The use of ash as a cleaning agent is quite common across rural India and at DSK the process starts with how the food is prepared. Huge pots and pans (I’m talking vats big enough to get seriously lost in) are used to prepare the curry, rice and dhal for the people at the training centre. Local wood is used for the cooking fires. And the resulting ash is collected in small metal basins and placed on a small table outside.

After we’d had our dinner we took our greasy plates over to the washing up centre, dropped a couple of handfuls of ash into dirty thali and scrubbed out the grease with it. After this there are a series of five basins one filled with plain water for rinsing, a second filled with water with a very small amount of soap and two more for rinsing. Once we’d soaked up the grease we got rid of the ash and then dipped our way through the four basins and with a bit of elbow grease. What we each ended up with was a clean plate ready for drying. After returning the clean plates to the dinning hall, magically there are four hundred plates ready for the next meal.

I found the system interesting from an environmental point of view; with hundreds of people to cater for each dirty plate ends up using a very limited amount of water and instead of non-renewable chemical soaps and detergents it uses the by products of the fuel.
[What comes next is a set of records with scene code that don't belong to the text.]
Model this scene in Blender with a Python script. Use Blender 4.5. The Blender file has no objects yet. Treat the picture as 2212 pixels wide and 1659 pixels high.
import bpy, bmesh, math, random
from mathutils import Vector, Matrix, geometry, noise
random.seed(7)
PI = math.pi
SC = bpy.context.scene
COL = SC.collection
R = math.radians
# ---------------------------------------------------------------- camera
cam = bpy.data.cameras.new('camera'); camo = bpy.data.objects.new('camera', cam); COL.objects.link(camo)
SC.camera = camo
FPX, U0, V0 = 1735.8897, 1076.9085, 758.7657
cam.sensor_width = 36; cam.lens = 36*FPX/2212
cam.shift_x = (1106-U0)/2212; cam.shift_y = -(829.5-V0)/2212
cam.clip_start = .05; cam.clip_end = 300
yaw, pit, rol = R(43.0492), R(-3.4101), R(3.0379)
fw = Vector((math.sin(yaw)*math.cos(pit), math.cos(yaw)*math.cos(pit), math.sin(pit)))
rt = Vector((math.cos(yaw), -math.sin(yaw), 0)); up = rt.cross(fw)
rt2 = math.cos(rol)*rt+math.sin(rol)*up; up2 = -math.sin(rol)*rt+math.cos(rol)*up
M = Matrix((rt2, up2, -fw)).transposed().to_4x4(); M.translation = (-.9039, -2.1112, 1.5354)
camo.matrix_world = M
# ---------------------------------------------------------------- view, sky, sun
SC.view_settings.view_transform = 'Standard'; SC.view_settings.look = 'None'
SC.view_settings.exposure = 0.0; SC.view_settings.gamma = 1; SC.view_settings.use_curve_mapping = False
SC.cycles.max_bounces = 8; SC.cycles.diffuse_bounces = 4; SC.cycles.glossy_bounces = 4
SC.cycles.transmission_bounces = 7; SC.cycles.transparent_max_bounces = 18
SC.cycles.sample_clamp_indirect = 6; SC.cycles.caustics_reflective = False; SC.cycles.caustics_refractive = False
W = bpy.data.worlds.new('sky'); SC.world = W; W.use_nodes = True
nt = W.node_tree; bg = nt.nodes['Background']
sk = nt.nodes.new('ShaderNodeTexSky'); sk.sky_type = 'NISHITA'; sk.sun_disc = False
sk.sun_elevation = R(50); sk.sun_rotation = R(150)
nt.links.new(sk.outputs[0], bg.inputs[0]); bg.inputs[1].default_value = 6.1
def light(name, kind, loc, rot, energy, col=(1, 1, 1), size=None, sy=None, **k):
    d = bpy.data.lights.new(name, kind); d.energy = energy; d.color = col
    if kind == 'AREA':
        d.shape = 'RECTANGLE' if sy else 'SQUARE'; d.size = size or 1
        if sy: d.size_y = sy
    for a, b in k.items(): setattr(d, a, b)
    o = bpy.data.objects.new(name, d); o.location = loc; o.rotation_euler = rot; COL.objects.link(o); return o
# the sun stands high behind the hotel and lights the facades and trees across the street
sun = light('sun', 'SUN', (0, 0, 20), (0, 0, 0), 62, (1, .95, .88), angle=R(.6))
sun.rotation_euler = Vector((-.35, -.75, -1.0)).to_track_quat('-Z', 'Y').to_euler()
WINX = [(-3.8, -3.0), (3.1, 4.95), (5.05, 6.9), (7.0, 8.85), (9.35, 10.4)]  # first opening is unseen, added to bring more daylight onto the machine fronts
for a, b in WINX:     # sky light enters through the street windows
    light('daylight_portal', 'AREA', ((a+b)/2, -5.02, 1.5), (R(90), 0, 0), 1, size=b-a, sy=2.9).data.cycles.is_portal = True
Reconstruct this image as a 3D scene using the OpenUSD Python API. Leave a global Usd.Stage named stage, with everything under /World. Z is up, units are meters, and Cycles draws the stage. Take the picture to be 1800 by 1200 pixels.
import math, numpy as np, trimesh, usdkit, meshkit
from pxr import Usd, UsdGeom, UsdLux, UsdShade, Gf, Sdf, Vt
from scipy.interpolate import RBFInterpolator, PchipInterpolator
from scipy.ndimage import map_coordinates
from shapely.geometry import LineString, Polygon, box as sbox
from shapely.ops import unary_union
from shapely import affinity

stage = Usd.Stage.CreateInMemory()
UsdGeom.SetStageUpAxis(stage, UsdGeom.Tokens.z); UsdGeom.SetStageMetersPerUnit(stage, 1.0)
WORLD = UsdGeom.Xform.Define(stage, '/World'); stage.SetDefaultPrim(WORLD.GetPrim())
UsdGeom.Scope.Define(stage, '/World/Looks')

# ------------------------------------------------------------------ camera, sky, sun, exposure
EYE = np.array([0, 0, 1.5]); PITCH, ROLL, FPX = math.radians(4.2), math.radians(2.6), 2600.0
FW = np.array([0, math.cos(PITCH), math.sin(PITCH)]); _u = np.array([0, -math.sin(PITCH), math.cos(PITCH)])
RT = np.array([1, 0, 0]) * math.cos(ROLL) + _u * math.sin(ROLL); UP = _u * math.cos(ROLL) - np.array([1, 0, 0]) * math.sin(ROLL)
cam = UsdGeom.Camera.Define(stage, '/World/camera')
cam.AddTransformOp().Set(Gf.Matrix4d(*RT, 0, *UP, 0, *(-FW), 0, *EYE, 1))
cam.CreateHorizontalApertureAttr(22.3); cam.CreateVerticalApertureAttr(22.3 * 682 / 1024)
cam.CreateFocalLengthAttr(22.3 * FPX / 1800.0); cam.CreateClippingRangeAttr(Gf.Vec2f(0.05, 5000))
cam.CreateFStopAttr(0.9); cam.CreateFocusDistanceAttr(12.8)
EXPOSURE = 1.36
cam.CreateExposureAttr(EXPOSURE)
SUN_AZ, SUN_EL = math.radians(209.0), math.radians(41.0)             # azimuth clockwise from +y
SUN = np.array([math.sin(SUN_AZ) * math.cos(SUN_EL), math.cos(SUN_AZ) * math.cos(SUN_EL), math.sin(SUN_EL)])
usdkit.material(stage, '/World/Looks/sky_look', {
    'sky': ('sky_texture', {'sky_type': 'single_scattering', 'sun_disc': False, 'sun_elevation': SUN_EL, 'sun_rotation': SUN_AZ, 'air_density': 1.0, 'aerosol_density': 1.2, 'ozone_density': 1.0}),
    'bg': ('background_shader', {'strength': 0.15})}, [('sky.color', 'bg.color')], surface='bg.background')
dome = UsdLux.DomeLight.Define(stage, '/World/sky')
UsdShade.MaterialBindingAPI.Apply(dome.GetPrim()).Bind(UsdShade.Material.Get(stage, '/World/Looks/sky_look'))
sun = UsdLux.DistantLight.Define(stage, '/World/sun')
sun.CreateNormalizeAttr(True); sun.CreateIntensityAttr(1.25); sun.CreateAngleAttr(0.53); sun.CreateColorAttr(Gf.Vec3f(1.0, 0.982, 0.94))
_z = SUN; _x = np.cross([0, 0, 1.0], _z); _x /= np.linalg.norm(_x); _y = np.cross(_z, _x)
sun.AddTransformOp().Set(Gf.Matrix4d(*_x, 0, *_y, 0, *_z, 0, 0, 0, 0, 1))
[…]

But what I found even more fascinating is the underlying questions about our ways of living together that it raised. The design seemed to be asking me about whether oppressions are perpetuated by what we do or by how we do them. There is an argument that because plates need to be washed its better to pay someone to do that for you and therefore create a job for them. But I wonder, is the situation quite different in a society where certain groups are trapped in these types of role because of the existing social norms and structures? How similar is this argument become to saying that it is okay kill someone because it creates a job for a grave digger?